Guthrie’s depression ballads were sung with a kind of upbeat, folksy sensibility that is anything but depressing. It’s a style and a voice that McDonald echoes convincingly.

“We can laugh, and enjoy it, and get some wisdom out of it,” McDonald said.

McDonald’s career conversion to musical historian and Woody Guthrie reenactor may seem like a drastic turn, but as he describes it now, was almost inevitable. His father came from rural Oklahoma, eventually becoming a dust bowl refugee like Woody Guthrie. He also shared Guthrie’s whimsical sense of humor.

“I heard Woody Guthrie playing in my house when I was five or six years old,” McDonald said. “It never impressed me as something I would copy or do.”

McDonald recorded an album, “Thinking of Woody Guthrie,” when he went to Nashville in 1969 to make a country music record, and found himself with extra studio time and a bunch of talented studio musicians.

“Nothing big happened with the album,” McDonald said.

Then in 1975, the manager of the Woody Guthrie Archives, Howard Leventhal, asked McDonald to put to music some of Guthrie’s previously unrecorded lyrics for the West Coast Hollywood Bowl Tribute to Woody Guthrie concert.

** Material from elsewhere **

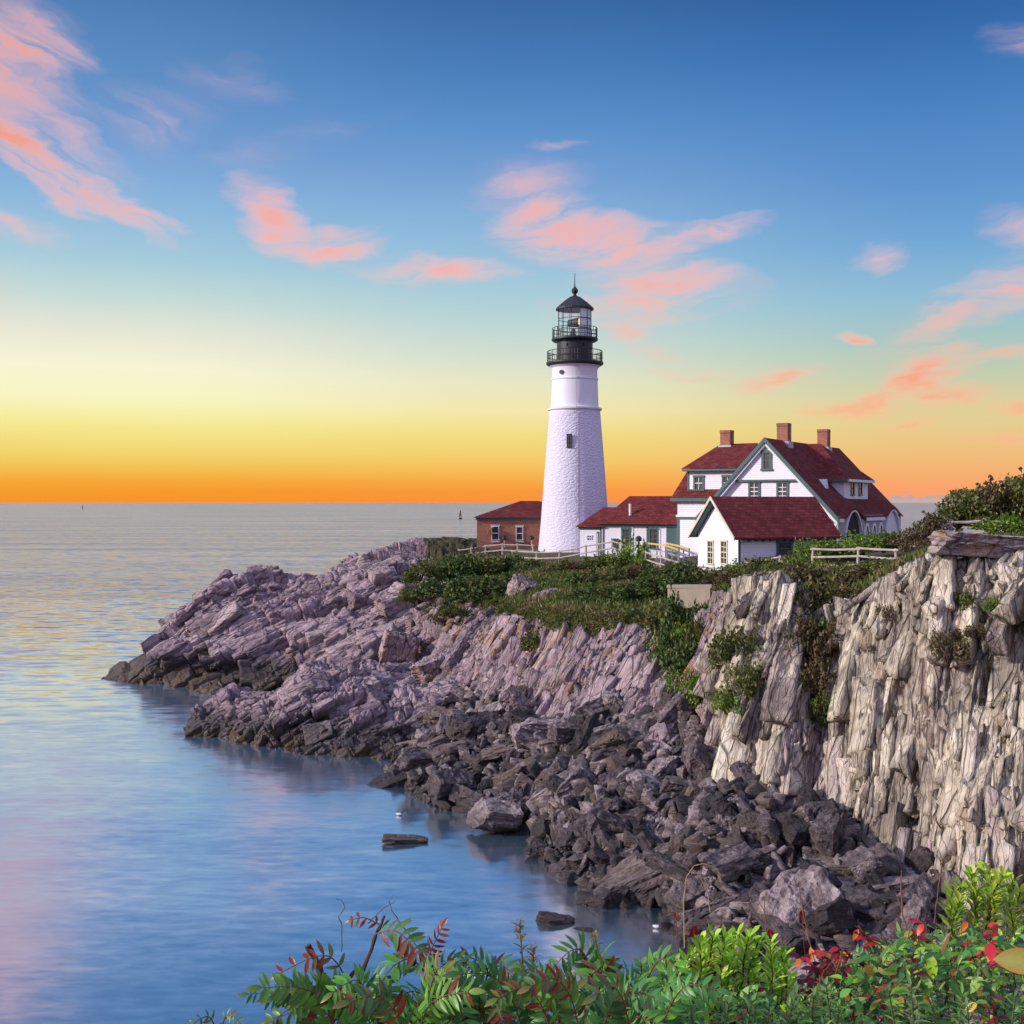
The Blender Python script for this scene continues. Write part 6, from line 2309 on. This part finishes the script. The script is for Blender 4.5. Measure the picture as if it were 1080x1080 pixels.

They included some of Guthrie’s more erotic writings, and went out on an album produced from the event.

McDonald went on to produce a record of original songs by Joady Guthrie, one of Woody’s sons, in the 1980s. In 2001, the National Steinbeck Center in California contacted McDonald to perform a live show of Guthrie’s songs at a special event. He dug into his archives for Woody Guthrie material dredged from the folksinger’s newspaper columns and letters he could use to tell Woody Guthrie stories during the show.

McDonald was encouraged when Marjorie Guthrie, one of the folk singer’s former wives, said it was the best performance of Woody Guthrie material she’d heard.

The performances became a regular thing, which he estimated he’s performed 50 times over the last 11 years in between other musical performances. This year, the 100th anniversary of Guthrie’s birthday, is expected to be his busiest yet for the Guthrie tribute show.

“It’s the story of my interest in Woody Guthrie, and his influence on me, my father, and my family,” he said.

A common thread in Guthrie’s musical style was simplicity. Common men and women could easily understand and connect with the songs, and many of them were easily singable for untrained voices. They were sympathetic to union, socialists, and others who supported the working class, and against the more oppressive forces of capitalism. Guthrie’s favorite guitar bore the inscription, “This machine kills fascists.”

McDonald says Guthrie always “looked on the sunny side,” although he admits it’s a hard sensibility to relate to these days. He says Americans today live in a “science fiction world” in which wars are fought with technology and presidents can order assassinations by drone attack halfway around the world.

“When I have those everyday computer or phone glitches, I sometimes say out loud, “glad I’m not on the electronic battlefield,” McDonald said.